Annie January’s message to Marie Moreau crystallized the finale’s emotional philosophy: “It’s not a lost cause. It’s not even about winning. It’s about keeping the light burning for as long as we can.”

For a show built on cynicism, gore, corporate rot, and political despair, that line felt almost radical. The finale did not pretend the world was healed. Robert Singer returned to the White House, Stan Edgar returned to Vought, and the country remained fractured. But the final note suggested that resistance still matters, even when victory is incomplete.

That is where Reddit’s divide becomes easiest to understand. Some viewers wanted the finale to stay angry until the end. Others accepted the softer landing as a deliberate contrast to the darkness that came before it.

The finale’s defenders argue that The Boys did not abandon its message; it simply refused to end in nihilism. Its critics argue that hope arrived too easily and cost the final episode some of the bite that made the series famous.

The Online Backlash Versus the Wider Audience

Kripke directly addressed the gap between online criticism and broader viewership. He noted that Season 5 was the show’s biggest season, saying that at 35 days in, it had 57 million viewers in Season 5 alone. He also described the online reaction as “a fraction of very loud, opinionated people,” adding that those opinions were not necessarily reflective of the wider audience.

That point is important when interpreting “The Boys season 5 finale reddit” as a cultural moment.

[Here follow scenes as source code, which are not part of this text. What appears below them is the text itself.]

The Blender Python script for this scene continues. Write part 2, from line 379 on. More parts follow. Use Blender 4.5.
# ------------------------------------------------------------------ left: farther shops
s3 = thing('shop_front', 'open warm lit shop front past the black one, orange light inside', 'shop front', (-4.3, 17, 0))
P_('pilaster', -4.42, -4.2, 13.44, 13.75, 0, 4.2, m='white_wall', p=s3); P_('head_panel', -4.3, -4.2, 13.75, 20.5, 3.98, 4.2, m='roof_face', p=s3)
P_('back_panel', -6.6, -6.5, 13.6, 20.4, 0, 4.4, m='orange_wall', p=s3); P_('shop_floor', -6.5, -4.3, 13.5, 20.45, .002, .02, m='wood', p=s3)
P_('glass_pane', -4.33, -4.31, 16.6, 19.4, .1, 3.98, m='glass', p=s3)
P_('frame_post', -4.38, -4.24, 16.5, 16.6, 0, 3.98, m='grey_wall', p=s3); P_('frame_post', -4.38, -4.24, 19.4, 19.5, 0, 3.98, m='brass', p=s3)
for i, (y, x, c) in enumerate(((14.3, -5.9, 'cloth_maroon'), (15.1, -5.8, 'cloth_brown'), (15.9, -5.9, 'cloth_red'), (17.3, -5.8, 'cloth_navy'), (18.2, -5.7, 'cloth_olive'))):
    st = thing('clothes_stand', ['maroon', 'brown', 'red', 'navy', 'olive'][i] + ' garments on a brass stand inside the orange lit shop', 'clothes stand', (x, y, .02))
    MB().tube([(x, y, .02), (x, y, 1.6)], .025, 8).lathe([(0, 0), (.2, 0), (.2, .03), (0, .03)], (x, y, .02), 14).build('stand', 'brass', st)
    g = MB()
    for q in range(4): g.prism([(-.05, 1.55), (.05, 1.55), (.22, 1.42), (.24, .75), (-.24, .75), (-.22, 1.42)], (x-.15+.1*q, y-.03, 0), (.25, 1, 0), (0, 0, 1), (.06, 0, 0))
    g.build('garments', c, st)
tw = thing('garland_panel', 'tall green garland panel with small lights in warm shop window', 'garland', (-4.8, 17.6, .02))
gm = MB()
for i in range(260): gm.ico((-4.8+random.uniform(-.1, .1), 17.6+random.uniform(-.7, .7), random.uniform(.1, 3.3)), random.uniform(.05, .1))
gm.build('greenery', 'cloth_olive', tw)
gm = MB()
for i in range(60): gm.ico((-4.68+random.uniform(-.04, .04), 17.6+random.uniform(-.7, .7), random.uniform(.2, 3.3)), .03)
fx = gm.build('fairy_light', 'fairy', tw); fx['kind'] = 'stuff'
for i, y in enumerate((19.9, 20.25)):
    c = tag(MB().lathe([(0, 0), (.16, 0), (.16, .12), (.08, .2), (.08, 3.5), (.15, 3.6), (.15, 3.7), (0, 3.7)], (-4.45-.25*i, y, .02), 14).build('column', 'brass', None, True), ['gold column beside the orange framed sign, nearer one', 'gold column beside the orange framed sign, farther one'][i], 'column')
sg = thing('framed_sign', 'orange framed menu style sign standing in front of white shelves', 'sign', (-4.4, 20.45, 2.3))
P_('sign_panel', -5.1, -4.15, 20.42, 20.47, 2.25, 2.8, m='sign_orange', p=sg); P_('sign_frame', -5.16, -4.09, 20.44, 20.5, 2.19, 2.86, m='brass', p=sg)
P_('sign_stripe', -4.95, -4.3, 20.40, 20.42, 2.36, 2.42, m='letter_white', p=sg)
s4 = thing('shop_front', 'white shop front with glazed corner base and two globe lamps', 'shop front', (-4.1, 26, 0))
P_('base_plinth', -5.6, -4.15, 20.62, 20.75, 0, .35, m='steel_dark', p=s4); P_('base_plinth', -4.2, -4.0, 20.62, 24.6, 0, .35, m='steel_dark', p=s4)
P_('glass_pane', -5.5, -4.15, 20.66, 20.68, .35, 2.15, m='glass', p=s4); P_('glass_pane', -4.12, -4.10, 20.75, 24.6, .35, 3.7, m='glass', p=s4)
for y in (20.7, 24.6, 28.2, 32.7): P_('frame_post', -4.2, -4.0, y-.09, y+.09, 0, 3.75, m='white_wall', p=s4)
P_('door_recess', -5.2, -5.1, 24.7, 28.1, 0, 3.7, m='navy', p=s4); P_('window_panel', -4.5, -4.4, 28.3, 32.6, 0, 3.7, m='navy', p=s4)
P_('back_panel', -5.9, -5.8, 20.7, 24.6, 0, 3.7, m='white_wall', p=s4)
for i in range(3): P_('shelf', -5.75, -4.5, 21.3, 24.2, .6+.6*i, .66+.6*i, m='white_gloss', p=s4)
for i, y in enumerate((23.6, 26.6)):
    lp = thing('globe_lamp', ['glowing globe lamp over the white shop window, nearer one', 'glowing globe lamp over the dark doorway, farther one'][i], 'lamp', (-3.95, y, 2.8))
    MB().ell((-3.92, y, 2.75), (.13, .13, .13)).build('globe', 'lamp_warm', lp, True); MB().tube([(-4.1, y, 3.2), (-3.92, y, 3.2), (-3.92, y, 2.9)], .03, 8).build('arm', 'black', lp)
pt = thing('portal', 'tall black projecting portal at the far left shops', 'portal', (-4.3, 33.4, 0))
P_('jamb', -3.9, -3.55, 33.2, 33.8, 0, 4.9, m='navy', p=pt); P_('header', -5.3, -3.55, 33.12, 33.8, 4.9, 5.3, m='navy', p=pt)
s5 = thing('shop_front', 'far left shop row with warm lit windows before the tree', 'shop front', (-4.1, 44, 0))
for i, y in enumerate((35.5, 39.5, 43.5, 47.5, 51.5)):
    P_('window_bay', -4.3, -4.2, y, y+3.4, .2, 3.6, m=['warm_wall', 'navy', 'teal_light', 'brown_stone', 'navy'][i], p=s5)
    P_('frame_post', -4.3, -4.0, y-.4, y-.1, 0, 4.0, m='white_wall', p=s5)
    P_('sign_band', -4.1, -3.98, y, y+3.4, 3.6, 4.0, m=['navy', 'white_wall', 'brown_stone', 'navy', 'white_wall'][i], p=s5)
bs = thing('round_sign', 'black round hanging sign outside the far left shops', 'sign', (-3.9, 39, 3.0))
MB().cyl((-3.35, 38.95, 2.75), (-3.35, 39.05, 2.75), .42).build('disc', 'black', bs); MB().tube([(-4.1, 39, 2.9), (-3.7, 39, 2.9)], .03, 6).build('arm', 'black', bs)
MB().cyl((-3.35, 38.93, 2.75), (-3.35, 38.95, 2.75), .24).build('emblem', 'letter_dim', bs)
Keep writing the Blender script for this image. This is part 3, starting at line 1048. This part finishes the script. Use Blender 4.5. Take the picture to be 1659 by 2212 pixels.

Reddit does not represent every viewer, but it often becomes the loudest arena for immediate reaction. The platform rewards debate, frustration, theory-building, and detailed criticism — exactly the kind of engagement a divisive finale generates.

In that sense, the finale succeeded in one undeniable way: it kept people talking.

Conclusion: A Finale Designed to Be Argued Over

The Boys ended with blood, death, political unease, and a fragile light of hope. Homelander died. Butcher died. The Seven were finished. The Boys themselves were no longer the same resistance force they had been. The show closed the book on its central rivalry while leaving behind a world still marked by corruption, trauma, and unresolved power struggles.

Reddit’s reaction shows why finales are so difficult for major genre shows. Viewers do not only want answers; they want emotional payoff, spectacle, logic, justice, and surprise all at once. “Blood and Bone” gave them some of that, but not in the proportions everyone expected.

For fans who wanted the biggest, bloodiest, most apocalyptic showdown possible, the finale felt too contained. For those who saw The Boys as a story about power losing its costume, Homelander’s small, ugly death made sense. For viewers invested in Butcher and Hughie, the ending landed not as spectacle, but as tragedy.

That is why “The Boys season 5 finale reddit” became such a loaded search phrase. It is not just about finding reactions. It is about understanding how one of television’s most provocative superhero stories chose to end — not with the world fully saved, but with the light still burning.